Il Moresco delle pagine di Stelle in gola è più slapsticamente kafkiano che mai: “Il gatto si aggirava nei pressi della pattumiera, dove affiorava la testa mozza del pesce. Con un salto l’addentava, cominciava a divorarne l’interno, la spostava per la casa, entrava e usciva dalla stanza con il muso affondato in quella testa cruda, e a guardarlo pareva un incredibile animale col corpo di gatto e la testa di pesce.”

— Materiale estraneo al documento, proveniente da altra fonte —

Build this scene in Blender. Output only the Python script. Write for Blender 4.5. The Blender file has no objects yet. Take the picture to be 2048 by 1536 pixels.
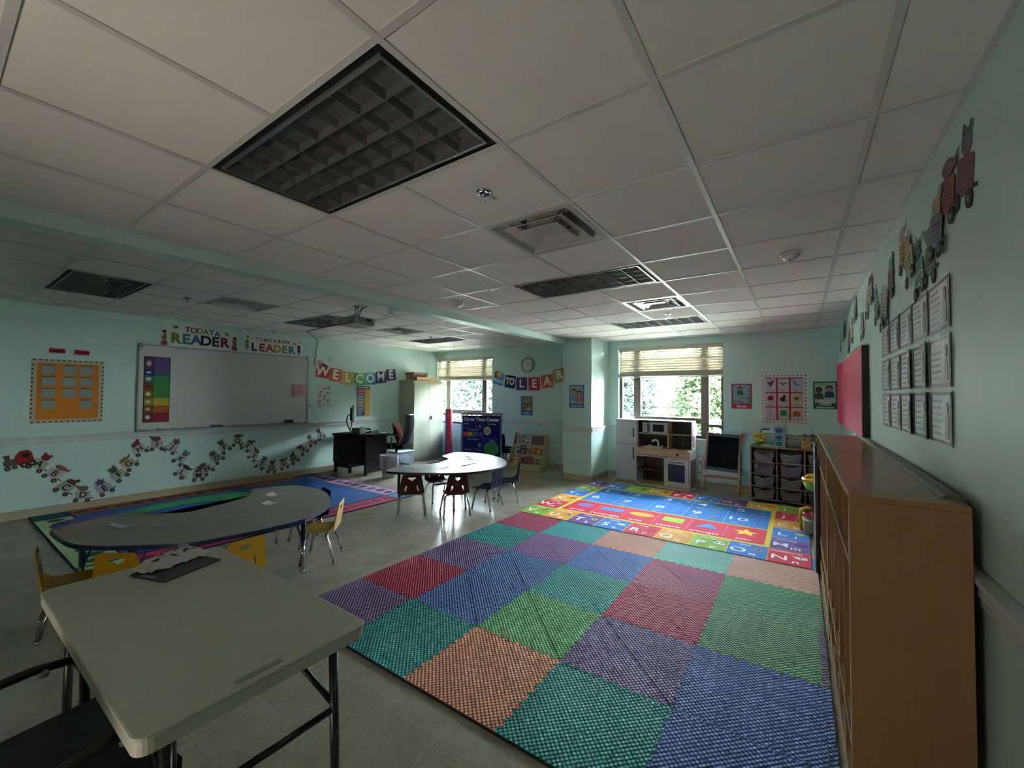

In Stelle in gola c’è il Moresco che si è potuto poi conoscere in altre sue opere, gli esordi del suo Gli esordi del 1998, ma c’è pure un Moresco per me del tutto inedito ed è il Moresco del Diario Giallo (pagine da 235 a 257). Moresco stesso prepara alla sua lettura: “Chiedo al lettore di leggerle con discrezione e pietà.” Non ho letto altrove un Moresco col cuore così messo a nudo, più disposto all’autosputtamento, il Moresco che dice del mostro che è stato e che dunque è e sarà per sempre, perché niente si avvicenda a niente e tutto è contemporaneamente come un-fuoco-che-non-scorre. Il Diario sarà stato giallo con ogni probabilità perché gialla ne era la copertina ma di sicuro è giallo come la bile che Moresco ci travasa: “Iniziare un diario? Ancora? Adesso?” Con Moresco non si sa mai dove siamo e quando siamo, perciò possiamo essere sempre e ovunque, per la stessa ragione può essere il diario di chiunque, chiunque si perda la bambina sulla spiaggia, chiunque scappi via perché nessuno vedesse cosa stava facendo di sera, a Recanati, qualsiasi trentatreenne al di fuori di una traiettoria esistenziale ordinata a cui la madre abbia ficcato in bocca nei tempi remoti un succhiotto di gomma dopo averlo ripassato nella merda, come si fa coi gatti.
Moresco incendia il dolore e con le ceneri inesauribili del dolore incendiato scrive libri in cui la luminosità e l’oscurità sono la stessa cosa.